Arundhati Roy: author

(by Radhika Patel)

I remember when I first read Roy’s debut Booker Prize winning novel, A God of Small Things. I was 14 and didn’t really understand why I loved it so much (because let’s be honest, I was also reading Harry Potter…). Now when think about it it’s because it was the first time I’d seen an Indian author ‘make it’. And for a young British Indian girl at the time, I have so much love for Arundhati Roy for letting me imagine a world where women who looked like me did things that I could only dream of. Not only did that beautiful and challenging novel stay with me throughout my adolescence, Arundhati Roy’s politics have shaped my adult life. For years she’s been vocal about the legacy of empire in South Asia including the conflict over Kashmir and has stood up against pervasive Hindu nationalism in India. She agitates and rattles the cage of India’s far right government and Hindu nationalists. She gets into serious trouble because of it. She keeps going. She’s an absolute badass. 

(image: wikicommons)


Letizia Battaglia: photographer and author 

(by Oriana Lauria)

Letizia Battaglia is a photographer and journalist from my home town, Palermo. Letizia has inspired me since I was a child, because she was one of the first people to speak out against the Mafia in Sicily in the 70s, at a time when nobody would even dare talking about it. She would show up at crime scenes and take pictures of people killed by the Mafia to document its brutality and its impact on society. Her pictures exposed and challenged hidden power structures and broke the silence around them. Her photos were not just shocking and eye opening, but served as evidence in court to expose connections between members of the government and the Mafia.

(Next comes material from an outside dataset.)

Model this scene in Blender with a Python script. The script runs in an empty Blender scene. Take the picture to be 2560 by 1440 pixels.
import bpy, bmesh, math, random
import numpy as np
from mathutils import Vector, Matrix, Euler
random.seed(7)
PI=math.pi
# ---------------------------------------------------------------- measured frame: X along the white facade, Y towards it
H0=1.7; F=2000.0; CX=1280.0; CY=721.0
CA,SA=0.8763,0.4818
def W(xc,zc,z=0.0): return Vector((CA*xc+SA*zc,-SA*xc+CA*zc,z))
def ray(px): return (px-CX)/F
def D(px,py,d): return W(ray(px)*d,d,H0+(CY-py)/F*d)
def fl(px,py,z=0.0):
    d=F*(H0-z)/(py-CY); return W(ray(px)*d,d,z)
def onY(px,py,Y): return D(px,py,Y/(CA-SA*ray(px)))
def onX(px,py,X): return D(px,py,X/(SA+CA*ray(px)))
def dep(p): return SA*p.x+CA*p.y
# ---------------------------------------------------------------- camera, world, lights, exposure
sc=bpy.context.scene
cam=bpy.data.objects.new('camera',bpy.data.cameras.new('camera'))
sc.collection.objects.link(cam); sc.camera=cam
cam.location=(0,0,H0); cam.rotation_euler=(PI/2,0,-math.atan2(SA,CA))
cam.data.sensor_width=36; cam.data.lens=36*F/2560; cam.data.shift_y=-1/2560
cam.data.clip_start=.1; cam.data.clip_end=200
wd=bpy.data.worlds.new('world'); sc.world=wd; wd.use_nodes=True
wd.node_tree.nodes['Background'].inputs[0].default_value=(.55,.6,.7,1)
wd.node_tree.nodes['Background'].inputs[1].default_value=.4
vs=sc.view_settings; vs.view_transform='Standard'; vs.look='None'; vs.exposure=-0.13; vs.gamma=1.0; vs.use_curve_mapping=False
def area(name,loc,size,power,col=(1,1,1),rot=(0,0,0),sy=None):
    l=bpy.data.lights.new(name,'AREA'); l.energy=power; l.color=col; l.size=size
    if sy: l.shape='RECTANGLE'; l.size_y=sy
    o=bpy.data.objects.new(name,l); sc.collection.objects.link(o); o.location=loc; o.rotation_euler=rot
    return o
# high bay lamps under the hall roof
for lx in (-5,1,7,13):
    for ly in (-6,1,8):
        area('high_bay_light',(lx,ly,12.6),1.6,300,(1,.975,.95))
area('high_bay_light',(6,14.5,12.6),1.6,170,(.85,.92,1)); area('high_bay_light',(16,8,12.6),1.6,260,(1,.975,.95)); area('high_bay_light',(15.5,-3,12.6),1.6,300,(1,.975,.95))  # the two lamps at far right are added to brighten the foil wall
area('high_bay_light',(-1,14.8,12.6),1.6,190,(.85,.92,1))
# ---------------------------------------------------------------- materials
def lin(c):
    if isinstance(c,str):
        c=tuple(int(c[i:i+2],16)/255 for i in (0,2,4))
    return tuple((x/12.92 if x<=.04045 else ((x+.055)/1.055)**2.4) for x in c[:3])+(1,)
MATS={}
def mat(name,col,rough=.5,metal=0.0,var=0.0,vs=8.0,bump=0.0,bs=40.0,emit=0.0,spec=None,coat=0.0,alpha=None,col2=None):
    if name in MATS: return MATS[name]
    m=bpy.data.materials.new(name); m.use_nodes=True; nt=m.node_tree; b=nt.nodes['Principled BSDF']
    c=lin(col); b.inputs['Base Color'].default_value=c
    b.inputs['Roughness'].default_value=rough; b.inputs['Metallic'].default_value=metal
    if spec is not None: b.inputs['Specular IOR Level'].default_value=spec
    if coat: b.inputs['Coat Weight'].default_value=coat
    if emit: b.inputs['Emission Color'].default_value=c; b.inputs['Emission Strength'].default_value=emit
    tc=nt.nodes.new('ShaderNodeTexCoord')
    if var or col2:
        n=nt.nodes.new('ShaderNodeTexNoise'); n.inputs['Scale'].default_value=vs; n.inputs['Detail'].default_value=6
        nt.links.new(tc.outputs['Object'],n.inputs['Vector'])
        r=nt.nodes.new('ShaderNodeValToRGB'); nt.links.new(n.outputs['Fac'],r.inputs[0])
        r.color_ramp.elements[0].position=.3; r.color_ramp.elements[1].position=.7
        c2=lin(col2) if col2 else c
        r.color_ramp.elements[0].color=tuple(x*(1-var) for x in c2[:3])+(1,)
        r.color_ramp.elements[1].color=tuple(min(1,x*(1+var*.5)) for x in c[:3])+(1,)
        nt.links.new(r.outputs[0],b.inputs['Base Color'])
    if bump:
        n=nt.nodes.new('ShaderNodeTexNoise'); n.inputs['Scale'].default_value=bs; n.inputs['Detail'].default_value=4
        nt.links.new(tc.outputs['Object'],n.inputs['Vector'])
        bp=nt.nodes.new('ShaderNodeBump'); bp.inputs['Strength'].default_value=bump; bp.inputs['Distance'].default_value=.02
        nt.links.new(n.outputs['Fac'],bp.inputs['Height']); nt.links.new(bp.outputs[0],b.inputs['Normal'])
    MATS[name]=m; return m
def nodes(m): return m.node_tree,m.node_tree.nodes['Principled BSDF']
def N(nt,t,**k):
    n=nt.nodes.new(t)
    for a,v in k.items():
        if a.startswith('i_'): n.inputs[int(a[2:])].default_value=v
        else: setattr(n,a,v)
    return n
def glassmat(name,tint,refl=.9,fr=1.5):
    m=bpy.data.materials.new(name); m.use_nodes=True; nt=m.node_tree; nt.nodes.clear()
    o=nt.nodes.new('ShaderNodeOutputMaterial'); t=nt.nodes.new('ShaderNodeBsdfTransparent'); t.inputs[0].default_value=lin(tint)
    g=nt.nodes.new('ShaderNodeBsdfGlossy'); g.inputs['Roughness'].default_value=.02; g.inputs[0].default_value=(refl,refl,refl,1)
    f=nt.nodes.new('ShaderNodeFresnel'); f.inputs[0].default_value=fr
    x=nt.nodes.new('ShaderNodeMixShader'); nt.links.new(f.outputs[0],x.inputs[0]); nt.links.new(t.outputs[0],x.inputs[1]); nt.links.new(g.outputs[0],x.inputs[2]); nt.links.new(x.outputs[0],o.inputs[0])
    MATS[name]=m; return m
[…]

Today many people will have heard about Mafia, but very few know about the people who have fought against the Mafia. Even fewer know about the women involved in the anti-Mafia movement, often overshadowed by men and relegated to the role of mothers or wives. Letizia stood out as an artist and a reporter and challenged power at a time when it was very difficult for women to speak out at all. And she did all of this after raising three children and getting out of a 20-year unhappy marriage before divorce was even a thing in Italy. That is pretty badass.